05/03/2015 11:56 GMT | Updated 20/05/2015 10:12 BST

Prince Charles Complains He Never Sees Prince George Because Carole Middleton 'Has Taken Over'

(Left-Right) Michael Middleton, Carole Middleton And Prince Charles On The Balcony Of Buckingham Palace, London, Following The Wedding Of Prince William And Kate Middleton At Westminster Abbey. (Photo by Antony Jones/Julian Parker/Mark Cuthbert/UK Press via Getty Images)

Prince Charles has complained to friends that he 'never sees' his grandson because Carole Middleton has 'taken over', according to a newspaper article.

The Mail says Prince Charles feels he has become 'peripheral' in two-year-old Prince George's life because of the 'Middletonisation' of his son William's life.

The newspaper's Sebastian Shakespeare says Charles is concerned that the Duke of Cambridge spends 'an inordinate amount of time...with his in-laws Michael and Carole'.

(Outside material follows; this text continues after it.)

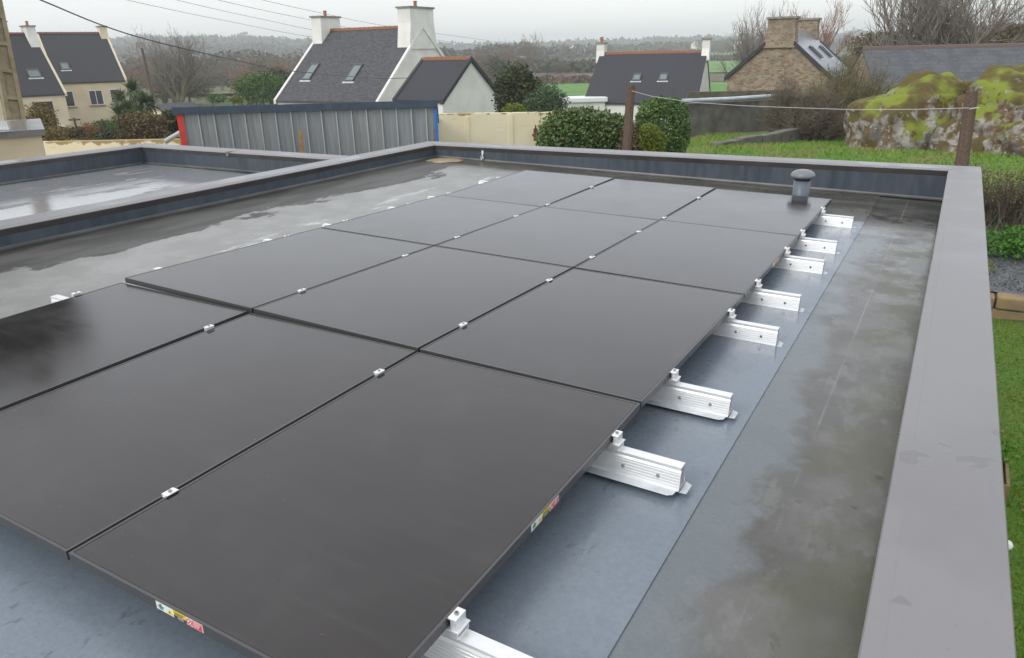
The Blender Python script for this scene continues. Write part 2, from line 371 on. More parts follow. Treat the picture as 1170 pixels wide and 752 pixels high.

The columnist writes: "In fact, so vexed is Charles about the so-called 'March of the Middletons' that he has complained to friends: 'They never let me see my grandson.'"

The paper quotes a source saying: "Carole has rather taken over, dictating when George naps, when and what he eats. All in all, behaving like she's Queen Carole."

However, when asked about the last time Charles had seen grandson George, a Clarence House spokesman issued a statement, saying: "We would not comment on the specifics of private arrangements.

"His Royal Highness enjoys an excellent relationship with his grandson."

According to the paper, there have been 'few, if any' trips to Charles's Gloucestershire home Highgrove over the past year.

The columnist states: "Some think it's a deliberate move on William's part to protect his young family from suffering the same stiff, and often unhappy, upbringing he endured."

Most of William and Kate's time is spent at their Norfolk home, Anmer Hall, on the Queen's Sandringham estate, where the Prince has been busy revising for his Air Transport Pilot's Licence.

The Middletons are frequent visitors and play an active role in the household. They stayed there over Christmas, when William pointedly hosted lunch for them on Christmas Day rather than eat with the Queen, as is traditional.